§ WHAT YOU WILL DO
What follows is a listing. Return every line of it exactly.

§ AVAILABLE DATA
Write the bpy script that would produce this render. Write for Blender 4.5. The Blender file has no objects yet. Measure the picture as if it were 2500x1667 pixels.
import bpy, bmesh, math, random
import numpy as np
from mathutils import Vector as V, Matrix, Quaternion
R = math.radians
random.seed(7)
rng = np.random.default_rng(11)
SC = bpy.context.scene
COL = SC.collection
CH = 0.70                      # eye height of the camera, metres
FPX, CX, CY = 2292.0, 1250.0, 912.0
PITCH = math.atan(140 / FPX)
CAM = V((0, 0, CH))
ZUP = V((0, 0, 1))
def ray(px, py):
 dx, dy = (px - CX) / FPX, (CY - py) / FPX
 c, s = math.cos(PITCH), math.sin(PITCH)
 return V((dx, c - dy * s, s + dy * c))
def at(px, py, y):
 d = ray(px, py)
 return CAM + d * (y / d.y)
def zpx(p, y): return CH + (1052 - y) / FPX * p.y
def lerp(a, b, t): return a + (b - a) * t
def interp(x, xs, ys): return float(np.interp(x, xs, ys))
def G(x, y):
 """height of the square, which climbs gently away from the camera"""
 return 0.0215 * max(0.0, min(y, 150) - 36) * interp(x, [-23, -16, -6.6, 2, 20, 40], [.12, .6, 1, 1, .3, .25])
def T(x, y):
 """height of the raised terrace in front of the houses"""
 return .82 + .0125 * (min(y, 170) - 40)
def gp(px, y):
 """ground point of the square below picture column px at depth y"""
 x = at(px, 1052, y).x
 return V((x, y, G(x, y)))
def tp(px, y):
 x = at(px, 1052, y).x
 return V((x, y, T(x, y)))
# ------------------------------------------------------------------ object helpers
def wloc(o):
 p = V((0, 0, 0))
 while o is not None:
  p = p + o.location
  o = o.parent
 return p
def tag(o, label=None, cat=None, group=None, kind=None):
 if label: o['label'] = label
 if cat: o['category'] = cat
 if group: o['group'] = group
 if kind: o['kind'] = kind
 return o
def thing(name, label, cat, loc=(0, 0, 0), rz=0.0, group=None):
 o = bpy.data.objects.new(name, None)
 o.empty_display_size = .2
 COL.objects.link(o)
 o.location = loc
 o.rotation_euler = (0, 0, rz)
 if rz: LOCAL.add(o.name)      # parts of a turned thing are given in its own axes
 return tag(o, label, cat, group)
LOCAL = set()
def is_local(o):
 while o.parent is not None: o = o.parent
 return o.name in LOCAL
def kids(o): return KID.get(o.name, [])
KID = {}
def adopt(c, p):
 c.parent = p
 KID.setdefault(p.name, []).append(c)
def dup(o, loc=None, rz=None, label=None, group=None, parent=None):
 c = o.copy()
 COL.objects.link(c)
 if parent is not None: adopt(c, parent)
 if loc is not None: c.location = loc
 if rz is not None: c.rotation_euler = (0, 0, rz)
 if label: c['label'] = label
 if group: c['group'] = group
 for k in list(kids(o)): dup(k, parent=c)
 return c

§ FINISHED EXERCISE
Write the bpy script that would produce this render. Write for Blender 4.5. The Blender file has no objects yet. Measure the picture as if it were 2500x1667 pixels.
import bpy, bmesh, math, random
import numpy as np
from mathutils import Vector as V, Matrix, Quaternion
R = math.radians
random.seed(7)
rng = np.random.default_rng(11)
SC = bpy.context.scene
COL = SC.collection
CH = 0.70                      # eye height of the camera, metres
FPX, CX, CY = 2292.0, 1250.0, 912.0
PITCH = math.atan(140 / FPX)
CAM = V((0, 0, CH))
ZUP = V((0, 0, 1))
def ray(px, py):
 dx, dy = (px - CX) / FPX, (CY - py) / FPX
 c, s = math.cos(PITCH), math.sin(PITCH)
 return V((dx, c - dy * s, s + dy * c))
def at(px, py, y):
 d = ray(px, py)
 return CAM + d * (y / d.y)
def zpx(p, y): return CH + (1052 - y) / FPX * p.y
def lerp(a, b, t): return a + (b - a) * t
def interp(x, xs, ys): return float(np.interp(x, xs, ys))
def G(x, y):
 """height of the square, which climbs gently away from the camera"""
 return 0.0215 * max(0.0, min(y, 150) - 36) * interp(x, [-23, -16, -6.6, 2, 20, 40], [.12, .6, 1, 1, .3, .25])
def T(x, y):
 """height of the raised terrace in front of the houses"""
 return .82 + .0125 * (min(y, 170) - 40)
def gp(px, y):
 """ground point of the square below picture column px at depth y"""
 x = at(px, 1052, y).x
 return V((x, y, G(x, y)))
def tp(px, y):
 x = at(px, 1052, y).x
 return V((x, y, T(x, y)))
# ------------------------------------------------------------------ object helpers
def wloc(o):
 p = V((0, 0, 0))
 while o is not None:
  p = p + o.location
  o = o.parent
 return p
def tag(o, label=None, cat=None, group=None, kind=None):
 if label: o['label'] = label
 if cat: o['category'] = cat
 if group: o['group'] = group
 if kind: o['kind'] = kind
 return o
def thing(name, label, cat, loc=(0, 0, 0), rz=0.0, group=None):
 o = bpy.data.objects.new(name, None)
 o.empty_display_size = .2
 COL.objects.link(o)
 o.location = loc
 o.rotation_euler = (0, 0, rz)
 if rz: LOCAL.add(o.name)      # parts of a turned thing are given in its own axes
 return tag(o, label, cat, group)
LOCAL = set()
def is_local(o):
 while o.parent is not None: o = o.parent
 return o.name in LOCAL
def kids(o): return KID.get(o.name, [])
KID = {}
def adopt(c, p):
 c.parent = p
 KID.setdefault(p.name, []).append(c)
def dup(o, loc=None, rz=None, label=None, group=None, parent=None):
 c = o.copy()
 COL.objects.link(c)
 if parent is not None: adopt(c, parent)
 if loc is not None: c.location = loc
 if rz is not None: c.rotation_euler = (0, 0, rz)
 if label: c['label'] = label
 if group: c['group'] = group
 for k in list(kids(o)): dup(k, parent=c)
 return c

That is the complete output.